As Amaya’s instincts suggested, this was perhaps expected. The Timberwolves (15-44) entered owning the NBA’s worst three-point defense, allowing 39% shooting. That number will go up again after the Clippers, on pace to become the league’s best-ever high-volume three-point shooting team, shot 50% from deep. They also made 51% of their shots inside the arc.

“Very fun,” Clippers coach Tyronn Lue said.

Kawhi Leonard, playing for the first time since April 9 because of a sore right foot, and under a minutes limit during which his first-quarter minutes were cut to eight instead of his usual 12, needed only 23 minutes to score 15 points, grab 11 rebounds and dish eight assists.

Paul George saw his streak of 30-point games end at five games after he finished with 23 points, playing only 27 minutes. All five starters scored in double figures, and because of it, all five were able to rest during the fourth quarter.

Minnesota Timberwolves forward Jaden McDaniels, left, and Clippers center Daniel Oturu battle for a rebound.
Minnesota Timberwolves forward Jaden McDaniels, left, and Clippers center Daniel Oturu battle for a rebound during Sunday's game. (Mark J. Terrill / Associated Press)

The Clippers are now 23-1 this season when scoring at least 120. The NBA’s best three-point offense is also now 21-3 when making at least 16 three-pointers.

Adding injury to insult for Minnesota, with the Clippers’ lead up to 34 early in the fourth quarter, Timberwolves star Karl Anthony-Towns hobbled off the court, careful to put weight on one leg. He mustered 16 points, hampered by defenders who stood between him and perimeter passers trying to feed him the ball.

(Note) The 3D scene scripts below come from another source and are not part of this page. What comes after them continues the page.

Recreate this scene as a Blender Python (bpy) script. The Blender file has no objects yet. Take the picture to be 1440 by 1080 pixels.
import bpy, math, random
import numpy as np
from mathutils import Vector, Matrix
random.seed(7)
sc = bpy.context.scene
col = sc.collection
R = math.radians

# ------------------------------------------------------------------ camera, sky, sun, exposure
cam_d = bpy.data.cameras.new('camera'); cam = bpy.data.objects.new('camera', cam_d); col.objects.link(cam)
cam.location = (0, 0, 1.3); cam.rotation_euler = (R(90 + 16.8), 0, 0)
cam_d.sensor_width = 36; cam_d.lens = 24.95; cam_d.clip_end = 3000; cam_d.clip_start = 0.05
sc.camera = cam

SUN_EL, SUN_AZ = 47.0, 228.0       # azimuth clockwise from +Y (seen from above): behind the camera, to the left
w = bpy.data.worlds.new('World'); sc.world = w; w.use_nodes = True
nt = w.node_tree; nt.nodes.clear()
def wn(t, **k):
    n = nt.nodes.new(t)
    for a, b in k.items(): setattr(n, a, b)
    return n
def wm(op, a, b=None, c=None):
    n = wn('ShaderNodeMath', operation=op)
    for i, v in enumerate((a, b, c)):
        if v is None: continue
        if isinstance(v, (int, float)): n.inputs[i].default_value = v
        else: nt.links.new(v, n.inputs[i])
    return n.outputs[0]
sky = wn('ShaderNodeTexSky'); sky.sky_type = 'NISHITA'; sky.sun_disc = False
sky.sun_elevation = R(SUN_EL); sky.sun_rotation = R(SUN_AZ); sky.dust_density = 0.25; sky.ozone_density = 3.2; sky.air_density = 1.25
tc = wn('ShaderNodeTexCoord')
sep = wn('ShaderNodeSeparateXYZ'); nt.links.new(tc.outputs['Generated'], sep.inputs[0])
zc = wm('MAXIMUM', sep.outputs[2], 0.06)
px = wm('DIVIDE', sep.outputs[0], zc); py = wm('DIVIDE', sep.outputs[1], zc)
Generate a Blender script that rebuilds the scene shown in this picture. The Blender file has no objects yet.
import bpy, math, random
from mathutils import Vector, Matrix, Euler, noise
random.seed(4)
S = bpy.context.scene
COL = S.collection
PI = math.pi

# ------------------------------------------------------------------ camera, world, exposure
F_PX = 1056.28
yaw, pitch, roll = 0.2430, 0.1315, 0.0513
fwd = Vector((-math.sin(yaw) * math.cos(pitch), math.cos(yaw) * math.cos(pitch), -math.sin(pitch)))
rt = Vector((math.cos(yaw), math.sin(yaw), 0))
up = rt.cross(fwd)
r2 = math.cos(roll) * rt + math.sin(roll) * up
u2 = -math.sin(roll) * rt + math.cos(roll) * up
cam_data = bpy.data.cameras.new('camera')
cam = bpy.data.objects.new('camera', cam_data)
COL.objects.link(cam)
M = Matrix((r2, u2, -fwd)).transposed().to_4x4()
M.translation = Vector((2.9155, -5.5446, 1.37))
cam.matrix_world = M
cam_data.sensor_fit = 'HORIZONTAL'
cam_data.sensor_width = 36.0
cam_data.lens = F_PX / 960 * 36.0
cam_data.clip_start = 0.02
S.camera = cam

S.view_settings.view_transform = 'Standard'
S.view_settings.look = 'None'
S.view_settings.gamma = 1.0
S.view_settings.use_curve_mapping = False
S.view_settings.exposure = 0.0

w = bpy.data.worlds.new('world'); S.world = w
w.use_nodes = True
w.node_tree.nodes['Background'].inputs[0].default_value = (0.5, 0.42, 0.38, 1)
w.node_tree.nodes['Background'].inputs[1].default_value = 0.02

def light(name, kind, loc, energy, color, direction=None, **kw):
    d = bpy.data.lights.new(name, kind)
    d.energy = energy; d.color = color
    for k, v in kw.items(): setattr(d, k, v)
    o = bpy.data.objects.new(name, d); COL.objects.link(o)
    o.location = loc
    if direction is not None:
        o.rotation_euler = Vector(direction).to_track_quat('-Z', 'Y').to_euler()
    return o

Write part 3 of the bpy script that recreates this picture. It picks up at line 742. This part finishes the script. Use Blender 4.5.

By guarding Towns with the 6-foot-8 Morris as much as possible, instead of the 7-foot Ivica Zubac, they limited his ability to get open for three-point shots off of pick-and-rolls.

Edwards, the No. 1 draft pick in November, scored a team-high 23 points, but this was a night of lessons for the rookie.

Beyond his mistake guarding Morris, he was left alone guarding Leonard on the right wing in the third quarter, and with no one to help him, Leonard backed him down from the three-point arc to the post for an easy layup, plus a foul.

The Clippers’ first experience playing in front of a reduced-capacity crowd this season was Jan. 1, in Utah.

But after every trip, they would return to an empty Staples Center.

Sunday was not the same as playing in front of nearly 20,000 home fans, Jackson said. At times, piped-in crowd noise was still used to amplify the noise in a still-cavernous building.

But it was a start, complete with a T-shirt cannon wielded by the team’s condor mascot and a standing ovation as the clock ran out on the rout.

“Without any fans it’s just so quiet, and it’s like playing at the YMCA or playing pickup basketball,” said Lue. "We need that energy. I think [fans] helped us out tonight because just coming out of the road trip and having seven games in four nights, having our fans in the building on this game tonight was big for us.”